I stopped using AI-generated art on this Substack a few months ago. I liked it: it was fun, it let me be creative without taking the trouble to learn how to draw, the product was sometimes rather good (though AI has a really hard time with spatial relationships).
An artist-friend frowned at me, reminding me that real artists have to live too, and AI should not be encouraged. He also called to my attention the fact that AI consumes an inordinate amount of natural resources, which I guess I knew in theory.
But it comes home to you now and then how serious that is.
According to San Antonio Current, two data-centers in San Antonio consumed 463 million gallons of scarce water in 2023-2024. Meanwhile, ordinary citizens are limited to watering their lawns once a week and are subject to further drought controls.

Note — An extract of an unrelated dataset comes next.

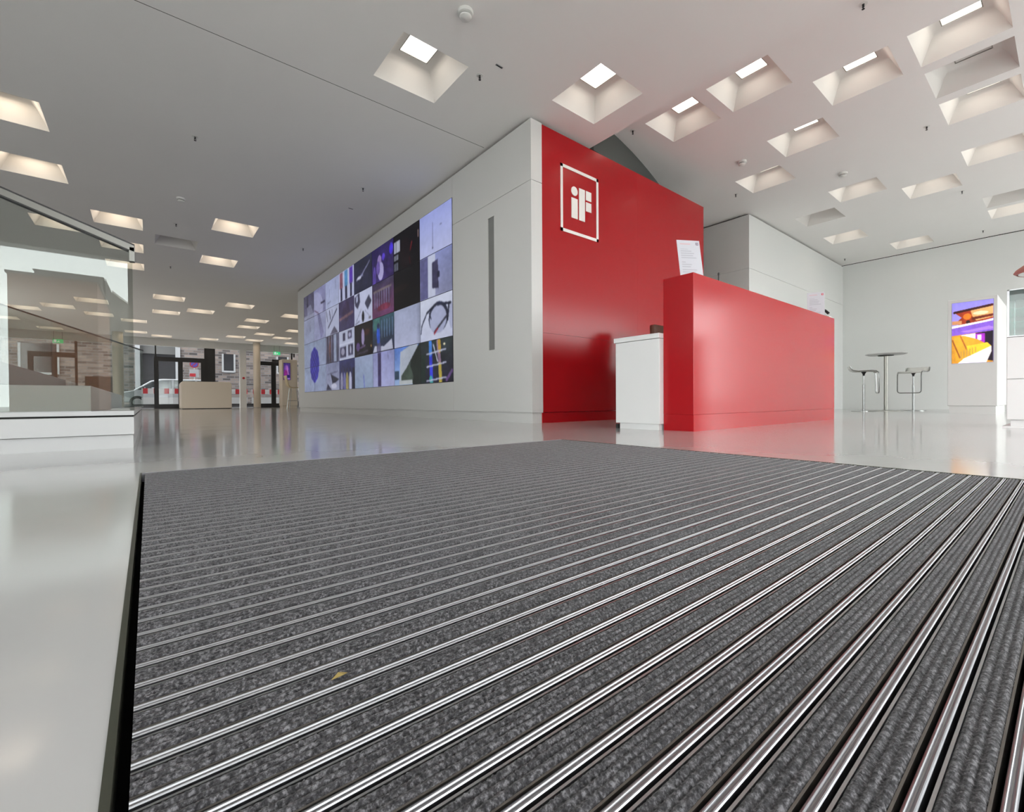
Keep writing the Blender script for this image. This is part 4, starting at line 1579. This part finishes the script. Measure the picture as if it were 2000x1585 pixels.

The Austin Chronicle further reports on the Stargate data-center of Sam Altman. It will consume enough power for 750,000 homes, in a state that already has a very troubled power-grid. That’s going to generate a lot of heat, which will be cooled by (you guessed it) water. A friend who’s a leader in AI-development recently told me that Texas water usage has doubled because of AI. I can’t confirm it, but he’d know.
The Legislature did pass a bill earlier this year that permits it to redirect power away from data-centers and towards residents in an emergency. Whether they will or not is an open question. The Legislature has taken no action yet to protect ordinary Texans’ right to the state’s water.
Texas has taken a hands-off approach to regulating energy providers and controlling ground-water use for well-moneyed and well-connected projects like Stargate. As The Austin Chronicle says:
Energy and water are what make data centers run, usually 24/7 once they’re turned on. Data centers need water to cool their processing servers, which is actually a more difficult task in hotter states like Texas. They could use air conditioning to do this, but energy is generally a more expensive commodity than water.
Anyway, it’s a gathering problem. Texas groundwater is, in many areas, in some serious straits. It’s not an unsolvable problem; but it’s so far unsolved, and until it is, it constitutes a potential crisis for Texans.
But the Texas Legislature and the Governor of Texas have never met a huge business project they didn’t love. If a few normies suffer, well, it’s just the price of business. An old song, that.
The rest of us without enormous capital and political connections will just have to make do. It’s a billionaires’ world. We just live in it.